ECE's Hyung Suk (James) Yang, Chaoqi Zhang, and Muhannad Bakir have been named the winners of the 2014 IEEE Transactions on Components, Packaging, and Manufacturing Technology Best Paper Award in the Advanced Packaging Technologies category.
Hyung Suk (James) Yang, Chaoqi Zhang, and Muhannad Bakir have been named the winners of the 2014 IEEE Transactions on Components, Packaging, and Manufacturing Technology Best Paper Award in the Advanced Packaging Technologies category. They will be presented with the award at the 65th IEEE Electronic Components and Technology Conference, which will be held May 26-29 in San Diego.

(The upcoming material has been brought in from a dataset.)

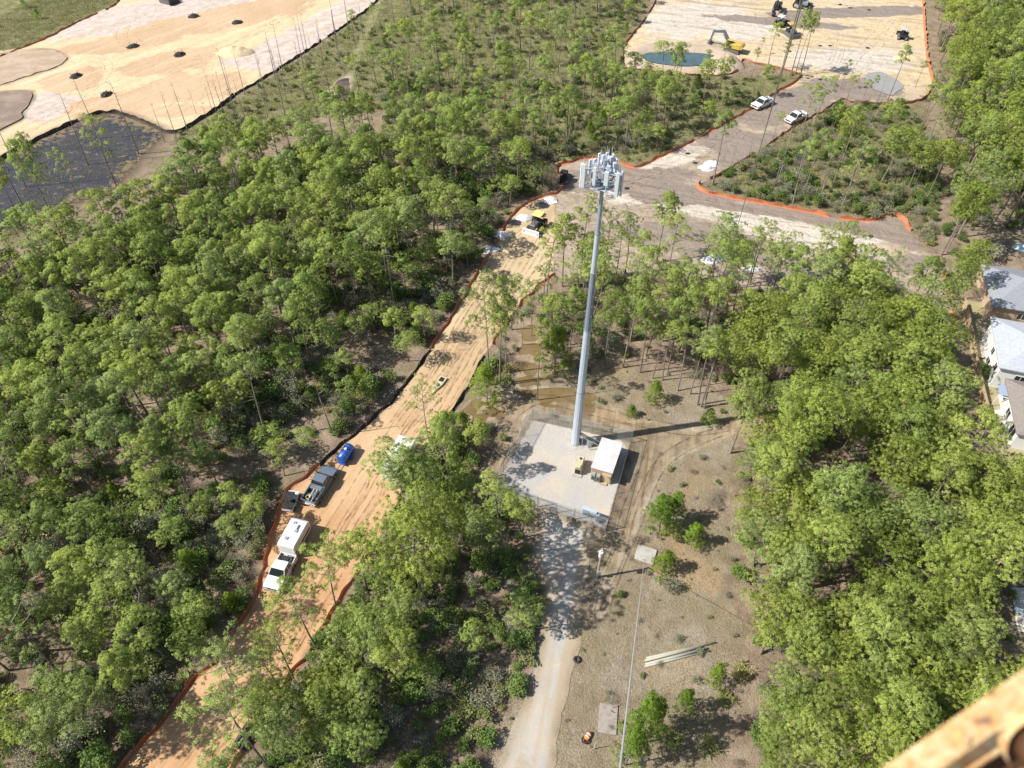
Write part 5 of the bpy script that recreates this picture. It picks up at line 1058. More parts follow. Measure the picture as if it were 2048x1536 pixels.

Yang and Zhang are Ph.D. students in the Georgia Tech School of Electrical and Computer Engineering (ECE). They are advised by Bakir, who is the ON Semiconductor Junior Professor in ECE and director of the Integrated 3D Systems (I3DS) Group.
The title of the team’s award-winning paper is “Self-Aligned Silicon Interposers, Tiles, and Silicon Bridges Using Positive Self-Alignment Structures and Rematable Mechanically Flexible Interconnects.” Silicon interposer-based interconnection has attracted significant research attention recently due to the growing need for larger bandwidth density and lower energy-per-bit off-chip communication. The key feature of silicon interposer-based systems is the use of legacy CMOS processes to form a dense array of fine-pitch electrical wires (and silicon photonics in some cases) on a silicon substrate to interconnect heterogeneous integrated circuits; in essence, future "advanced packaging" will highly leverage silicon CMOS based processes.

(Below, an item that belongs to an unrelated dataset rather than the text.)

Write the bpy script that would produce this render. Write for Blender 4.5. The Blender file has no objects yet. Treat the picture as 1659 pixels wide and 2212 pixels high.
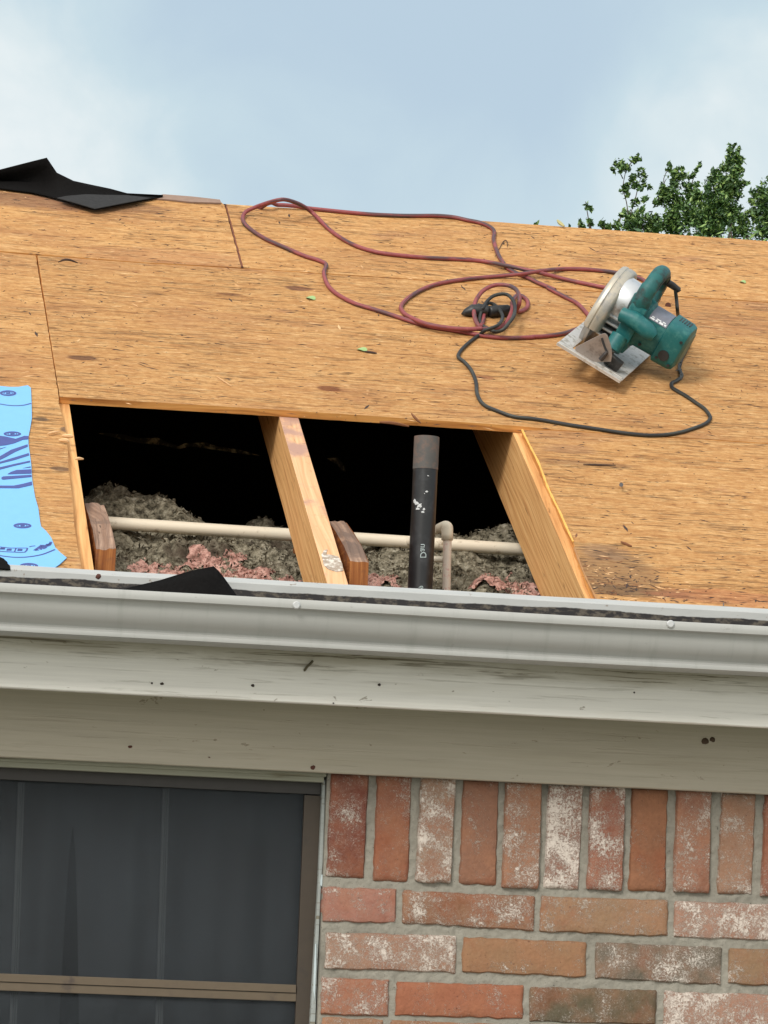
import bpy, bmesh, math, random
from mathutils import Vector, Matrix, noise
random.seed(7)
S = bpy.context.scene
COL = S.collection
rad = math.radians

# ------------------------------------------------------------------ camera
W, H, F = 1659.0, 2212.0, 7800.0            # photo measured in a 1659 x 2212 frame
YAW, PITCH, ROLL, PHI = rad(10.05), rad(7.55), rad(2.205), rad(30.75)
cy, sy = math.cos(YAW), math.sin(YAW)
FW = Vector((sy*math.cos(PITCH), cy*math.cos(PITCH), math.sin(PITCH)))
_r = Vector((cy, -sy, 0)); _u = _r.cross(FW)
R_ = _r*math.cos(ROLL) + _u*math.sin(ROLL)
U_ = -_r*math.sin(ROLL) + _u*math.cos(ROLL)
EAVE = Vector((0, 0, 2.6))
def ray(u, v): return FW + R_*((u-W/2)/F) - U_*((v-H/2)/F)
CAM = EAVE - ray(829, 1276)*5.65
cd = bpy.data.cameras.new('camera'); cam = bpy.data.objects.new('camera', cd); COL.objects.link(cam)
cam.matrix_world = Matrix(((R_.x, U_.x, -FW.x, CAM.x), (R_.y, U_.y, -FW.y, CAM.y), (R_.z, U_.z, -FW.z, CAM.z), (0, 0, 0, 1)))
cd.sensor_fit = 'VERTICAL'; cd.sensor_height = 36; cd.sensor_width = 27; cd.lens = 36*F/H
cd.clip_start = .1; cd.clip_end = 2000
S.camera = cam
S.view_settings.view_transform = 'Standard'; S.view_settings.look = 'None'
S.view_settings.exposure = 0.17; S.view_settings.gamma = 1

# ------------------------------------------------------------------ node helpers
class N:
    def __init__(s, tree): s.t = tree; s.n = tree.nodes; s.l = tree.links
    def new(s, typ, **kw):
        n = s.n.new(typ)
        for k, v in kw.items(): setattr(n, k, v)
        return n
    def link(s, a, b): s.l.new(a, b)
    def put(s, sock, v):
        if isinstance(v, (int, float)): sock.default_value = v
        elif isinstance(v, (tuple, list)): sock.default_value = v
        else: s.link(v, sock)
    def math(s, op, a, b=0.0, c=None, clamp=False):
        n = s.new('ShaderNodeMath', operation=op, use_clamp=clamp)
        s.put(n.inputs[0], a); s.put(n.inputs[1], b)
        if c is not None: s.put(n.inputs[2], c)
        return n.outputs[0]
    def vmul(s, v, xyz, add=(0, 0, 0)):
        n = s.new('ShaderNodeVectorMath', operation='MULTIPLY_ADD')
        s.put(n.inputs[0], v); n.inputs[1].default_value = xyz; n.inputs[2].default_value = add
        return n.outputs[0]
    def noise(s, v, scale=1, detail=4, rough=.55, dist=0):
        n = s.new('ShaderNodeTexNoise'); s.put(n.inputs['Vector'], v)
        n.inputs['Scale'].default_value = scale; n.inputs['Detail'].default_value = detail
        n.inputs['Roughness'].default_value = rough; n.inputs['Distortion'].default_value = dist
        return n.outputs[0]
    def ramp(s, f, stops, interp='LINEAR'):
        n = s.new('ShaderNodeValToRGB'); s.put(n.inputs[0], f); n.color_ramp.interpolation = interp
        e = n.color_ramp.elements
        while len(e) < len(stops): e.new(.5)
        for i, (p, c) in enumerate(stops):
            e[i].position = p
            e[i].color = (c, c, c, 1) if isinstance(c, (int, float)) else tuple(c)+(1,)
        return n.outputs[0]
    def mix(s, f, a, b, mode='MIX'):
        n = s.new('ShaderNodeMix', data_type='RGBA', blend_type=mode)
        s.put(n.inputs[0], f)
        for i, v in ((6, a), (7, b)):
            if isinstance(v, (tuple, list)): n.inputs[i].default_value = tuple(v)[:3]+(1,)
            else: s.put(n.inputs[i], v)
        return n.outputs[2]
    def smooth(s, v, a, b):
        n = s.new('ShaderNodeMapRange', interpolation_type='SMOOTHSTEP')
        s.put(n.inputs[0], v); n.inputs[1].default_value = a; n.inputs[2].default_value = b
        n.inputs[3].default_value = 0; n.inputs[4].default_value = 1
        return n.outputs[0]
def mat(name):
    m = bpy.data.materials.new(name); m.use_nodes = True
    n = N(m.node_tree); b = m.node_tree.nodes['Principled BSDF']
    return m, n, b
def coords(n, kind='Object'):
    return n.new('ShaderNodeTexCoord').outputs[kind]
def bump(n, b, h, strength, dist=.002):
    k = n.new('ShaderNodeBump'); k.inputs['Strength'].default_value = strength; k.inputs['Distance'].default_value = dist
    n.put(k.inputs['Height'], h); n.link(k.outputs[0], b.inputs['Normal'])
def lin(r, g, b):
    f = lambda c: (c/255/12.92) if c/255 <= .04045 else ((c/255+.055)/1.055)**2.4
    return (f(r), f(g), f(b))
def plain(name, c, rough=.6, metal=0, var=.15, scale=40, bmp=.2, dirt=None, dirt_amt=.5, dscale=12, spec=None):
    """colour with fine mottling, optional dirt patches"""
    m, n, b = mat(name); o = coords(n)
    f = n.noise(o, scale, 5, .6)
    col = n.mix(f, tuple(x*(1-var) for x in c), tuple(min(1, x*(1+var)) for x in c))
    if dirt:
        d = n.smooth(n.noise(o, dscale, 6, .68), .62-dirt_amt*.25, .78-dirt_amt*.25)
        col = n.mix(d, col, dirt)
    n.link(col, b.inputs['Base Color']); b.inputs['Roughness'].default_value = rough; b.inputs['Metallic'].default_value = metal
    if spec is not None: b.inputs['Specular IOR Level'].default_value = spec
    if bmp: bump(n, b, f, bmp)
    return m

# ------------------------------------------------------------------ world and sun
SUN_EL, SUN_AZ = rad(36), rad(214)      # azimuth measured clockwise from +Y: the sun stands to the left, a little in front
w = bpy.data.worlds.new('World'); S.world = w; w.use_nodes = True
n = N(w.node_tree); bg = w.node_tree.nodes['Background']
sky = n.new('ShaderNodeTexSky', sky_type='NISHITA', sun_disc=False)
sky.sun_elevation = SUN_EL; sky.sun_rotation = SUN_AZ; sky.air_density = 1.2; sky.dust_density = 2.0
g = coords(n, 'Generated')
def skydir(u, v):
    d = ray(u, v).normalized(); return (d.x, d.y, d.z)
def blob(u, v, deg):
    k = n.new('ShaderNodeVectorMath', operation='DOT_PRODUCT'); n.link(g, k.inputs[0]); k.inputs[1].default_value = skydir(u, v)
    return n.smooth(k.outputs['Value'], math.cos(rad(deg)), 1.0)
cl = n.noise(g, 16, 6, .52, .4)
cl2 = n.noise(g, 5, 4, .5)
base = n.math('ADD', n.math('MULTIPLY', n.math('SUBTRACT', cl, .5), 1.0), n.math('MULTIPLY', cl2, .5))
f = n.math('ADD', base, n.math('MULTIPLY', blob(-140, 400, 5.2), .52))
f = n.math('ADD', f, n.math('MULTIPLY', blob(1600, 400, 3.4), .46))
f = n.math('ADD', f, n.math('MULTIPLY', blob(760, 600, 4.2), .30))
f = n.math('SUBTRACT', f, n.math('MULTIPLY', blob(820, 170, 4.2), .22))
ccol = n.ramp(n.smooth(f, .05, 1.05), [(0, (4.5, 5.7, 6.75)), (.40, (5.3, 6.55, 7.2)), (.68, (6.5, 7.4, 7.7)), (1, (8.3, 8.6, 8.6))])
front = n.new('ShaderNodeVectorMath', operation='DOT_PRODUCT'); n.link(g, front.inputs[0]); front.inputs[1].default_value = (-.28, -.78, .56)
ccol = n.mix(n.smooth(front.outputs['Value'], -.35, .75), ccol, (11.5, 11.3, 10.8))      # unseen sky behind the camera, whitened to brighten the shaded facade
fin = n.mix(.95, sky.outputs[0], ccol)
n.link(fin, bg.inputs[0]); bg.inputs[1].default_value = .1
sl = bpy.data.lights.new('sun', 'SUN'); sl.energy = 2.1; sl.angle = rad(16); sl.color = (1, .95, .88)
so = bpy.data.objects.new('sun', sl); COL.objects.link(so)
sd = Vector((math.sin(SUN_AZ)*math.cos(SUN_EL), math.cos(SUN_AZ)*math.cos(SUN_EL), math.sin(SUN_EL)))
so.rotation_euler = sd.to_track_quat('Z', 'Y').to_euler(); so.location = (0, 0, 20)

# ------------------------------------------------------------------ pixel -> place
def y_at(u, v, Y):
    d = ray(u, v); return CAM + d*((Y-CAM.y)/d.y)
RN = Vector((0, -math.sin(PHI), math.cos(PHI)))       # roof normal
RS = Vector((0, math.cos(PHI), math.sin(PHI)))        # up the slope
def roof_at(u, v, h=0.0):
    d = ray(u, v); return CAM + d*(((EAVE+RN*h-CAM).dot(RN))/d.dot(RN))
def st(p): q = p-EAVE; return (q.x, q.dot(RS))
def rp(s, t, h=0.0): return EAVE + Vector((s, 0, 0)) + RS*t + RN*h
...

However, the interposer-based interconnection is only a partial solution to the rapidly growing chip-to-chip bandwidth requirement, because an interposer size is limited by both technical and economical constraints, and in turn, it ultimately limits the size and the number of chips that can be assembled on top. Eventually, multiple interposers may become necessary, and high-bandwidth interconnections between interposers will become vital in providing a high-performance large-scale system.
To this end, a large-scale contiguous all-silicon system platform has been proposed and demonstrated. In this paper, three silicon interposer tiles are aligned and mounted on a printed wiring board (PWB), and two silicon bridges are aligned and mounted on top of the three interposer tiles; each silicon bridge spans two interposer tiles. Four positive self-alignment structures and four inverted pyramid pits self-align a tile to the PWB and a bridge to two tiles. Mechanically flexible interconnects (MFI) form nonbonding electrical connections between the three interposer tiles and two silicon bridges. Pointy tips on the MFIs form low contact resistance with the pads on the silicon bridges. A small alignment error is demonstrated between the interposer tiles, which is critical for silicon photonic interconnection.